In years after the event it would be pointed to as a galvanizing moment in the still young years of Canada as a nation.
At the time it was more precisely a major military victory in a war that would be bogged down in the mud and trenches of France for years.
The battle of course was that for Vimy Ridge.
The battle was a military engagement fought primarily as part of the Battle of Arras, in the Nord-Pas-de-Calais region of France, during the First World War.
The main combatants were the Canadian Corps, of four divisions, against three divisions of the German Sixth Army. The battle took place from April 9 to 12, 1917.
What makes the battle stand out from the many of the War is that it brought so many Canadian soldiers together as a consolidated force pushing for a single objective.
“The objective of the Canadian Corps was to take control of the German-held high ground along an escarpment at the northernmost end of the Arras Offensive,” details Wikipedia. “This would ensure that the southern flank could advance without suffering German enfilade fire. Supported by a creeping barrage, the Canadian Corps captured most of the ridge during the first day of the attack.
"The town of Thélus fell during the second day of the attack, as did the crest of the ridge once the Canadian Corps overcame a salient against considerable German resistance. The final objective, a fortified knoll located outside the village of Givenchy-en-Gohelle, fell to the Canadian Corps on 12 April. The German forces then retreated to the Oppy–Méricourt line.”

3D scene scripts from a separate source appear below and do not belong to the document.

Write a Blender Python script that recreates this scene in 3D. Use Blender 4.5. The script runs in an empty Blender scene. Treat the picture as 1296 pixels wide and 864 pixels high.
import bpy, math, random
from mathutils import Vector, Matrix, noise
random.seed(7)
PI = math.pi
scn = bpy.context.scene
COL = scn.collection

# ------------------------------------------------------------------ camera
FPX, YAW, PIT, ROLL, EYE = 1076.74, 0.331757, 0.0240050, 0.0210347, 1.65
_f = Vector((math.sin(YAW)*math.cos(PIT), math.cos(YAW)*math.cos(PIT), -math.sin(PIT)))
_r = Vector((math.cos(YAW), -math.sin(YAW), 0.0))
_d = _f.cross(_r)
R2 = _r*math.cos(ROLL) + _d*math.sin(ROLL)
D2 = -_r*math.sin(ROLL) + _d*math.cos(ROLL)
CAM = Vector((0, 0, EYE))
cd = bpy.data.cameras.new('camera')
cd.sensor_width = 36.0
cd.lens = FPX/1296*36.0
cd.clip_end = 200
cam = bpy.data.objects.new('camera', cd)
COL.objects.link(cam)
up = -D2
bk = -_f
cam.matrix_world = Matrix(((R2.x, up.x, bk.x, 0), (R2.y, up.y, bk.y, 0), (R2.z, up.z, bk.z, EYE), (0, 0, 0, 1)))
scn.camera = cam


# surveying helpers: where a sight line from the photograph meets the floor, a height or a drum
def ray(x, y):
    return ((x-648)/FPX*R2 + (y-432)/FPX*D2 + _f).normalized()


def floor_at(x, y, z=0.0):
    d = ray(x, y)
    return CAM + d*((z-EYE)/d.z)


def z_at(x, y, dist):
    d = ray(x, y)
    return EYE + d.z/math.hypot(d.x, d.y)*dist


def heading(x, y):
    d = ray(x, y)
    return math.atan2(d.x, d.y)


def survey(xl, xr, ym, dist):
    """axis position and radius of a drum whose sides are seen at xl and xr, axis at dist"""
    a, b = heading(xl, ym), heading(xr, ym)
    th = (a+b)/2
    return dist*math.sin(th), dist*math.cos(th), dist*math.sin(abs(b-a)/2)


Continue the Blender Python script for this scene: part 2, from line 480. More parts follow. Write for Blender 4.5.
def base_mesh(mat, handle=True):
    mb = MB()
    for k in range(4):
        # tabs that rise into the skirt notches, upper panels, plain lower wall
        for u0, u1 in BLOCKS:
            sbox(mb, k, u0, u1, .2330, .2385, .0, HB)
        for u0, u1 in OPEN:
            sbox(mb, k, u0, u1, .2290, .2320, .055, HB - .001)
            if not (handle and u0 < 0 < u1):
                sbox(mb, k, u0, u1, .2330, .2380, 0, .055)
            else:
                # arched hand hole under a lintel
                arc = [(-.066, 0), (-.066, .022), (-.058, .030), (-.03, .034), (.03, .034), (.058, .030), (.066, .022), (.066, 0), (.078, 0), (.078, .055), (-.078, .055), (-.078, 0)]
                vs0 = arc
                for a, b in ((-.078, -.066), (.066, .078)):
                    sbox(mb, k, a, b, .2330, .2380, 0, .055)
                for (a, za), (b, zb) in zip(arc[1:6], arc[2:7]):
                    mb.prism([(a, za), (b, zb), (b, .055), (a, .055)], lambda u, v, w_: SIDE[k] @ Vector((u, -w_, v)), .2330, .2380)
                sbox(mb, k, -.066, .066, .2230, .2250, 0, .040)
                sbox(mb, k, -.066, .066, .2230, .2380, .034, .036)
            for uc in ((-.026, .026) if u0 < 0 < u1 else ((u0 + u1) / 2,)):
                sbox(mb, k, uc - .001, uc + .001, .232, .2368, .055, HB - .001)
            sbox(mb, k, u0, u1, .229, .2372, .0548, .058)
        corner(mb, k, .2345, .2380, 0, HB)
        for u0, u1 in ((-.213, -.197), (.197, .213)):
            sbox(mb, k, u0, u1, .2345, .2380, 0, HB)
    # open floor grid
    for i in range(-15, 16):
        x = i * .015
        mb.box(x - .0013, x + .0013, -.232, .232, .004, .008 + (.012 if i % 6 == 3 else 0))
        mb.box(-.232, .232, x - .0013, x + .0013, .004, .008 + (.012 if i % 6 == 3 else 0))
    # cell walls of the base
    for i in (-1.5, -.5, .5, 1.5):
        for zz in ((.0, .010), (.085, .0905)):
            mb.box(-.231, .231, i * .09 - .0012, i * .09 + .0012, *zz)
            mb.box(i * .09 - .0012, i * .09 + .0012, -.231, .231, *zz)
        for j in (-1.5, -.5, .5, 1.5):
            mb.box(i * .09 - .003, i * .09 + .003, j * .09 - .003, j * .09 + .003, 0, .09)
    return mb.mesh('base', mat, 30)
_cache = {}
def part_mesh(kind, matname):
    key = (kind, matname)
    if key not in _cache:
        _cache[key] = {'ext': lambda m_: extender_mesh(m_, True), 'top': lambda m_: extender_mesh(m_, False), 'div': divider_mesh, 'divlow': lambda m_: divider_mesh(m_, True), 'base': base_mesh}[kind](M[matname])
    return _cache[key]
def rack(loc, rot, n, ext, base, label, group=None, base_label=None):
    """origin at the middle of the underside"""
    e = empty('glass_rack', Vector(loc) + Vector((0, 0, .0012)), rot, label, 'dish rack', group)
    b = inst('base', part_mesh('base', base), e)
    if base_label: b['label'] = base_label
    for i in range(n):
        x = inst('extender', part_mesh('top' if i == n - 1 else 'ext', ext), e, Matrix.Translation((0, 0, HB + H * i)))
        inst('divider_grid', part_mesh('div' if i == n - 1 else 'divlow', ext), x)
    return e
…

The cost of the captured ridge was huge.
By nightfall on April 12 1917, the Canadian Corps was in firm control of the ridge. The corps suffered 10,602 casualties: 3,598 killed and 7,004 wounded. The German Sixth Army suffered an unknown number of casualties with approximately 4,000 men becoming prisoners of war.
It was a number of years later that the battle began to take on the added significance of creating a greater sense of nationhood in this country.
And that has endured in part because of the creation of the Canadian National Vimy Memorial, which is Canada’s largest and principal overseas war memorial.
“Located on the highest point of the Vimy Ridge, the memorial is dedicated to the commemoration of the Battle of Vimy Ridge and Canadian Expeditionary Force members killed during the First World War," explains Wikipedia. "It serves as the place of commemoration for Canadian soldiers killed in France during the First World War with no known grave.
"France granted Canada perpetual use of a section of land at Vimy Ridge in 1922 for the purpose of a battlefield park and memorial. A 100-hectare (250-acre) portion of the former battlefield is preserved as part of the memorial park that surrounds the monument.The grounds of the site are still honeycombed with wartime tunnels, trenches, craters and unexploded munitions, and are largely closed off for public safety. A section of preserved trenches and a portion of a tunnel have been made accessible to site visitors.”
The memorial was designed by Toronto architect and sculptor Walter Allward. The memorial took 11 years and $1.5 million ($20.9 million in 2017 dollars) to build and was unveiled on July 26, 1936 by King Edward VIII, in the presence of President Albert Lebrun of France and 50,000 or more Canadian and French veterans and their families.
The battle is now a century behind us. The veterans of the war gone.
But the aura of the Battle of Vimy Ridge still reverberates in Canada. The details may be lost on most, but there is still an awareness that the battle holds a unique place in our history.
And so it should, and moving forward we owe it to those soldiers who fell, and to the history of the country they helped forge, to make sure Vimy always holds a special place in the hearts of Canadians.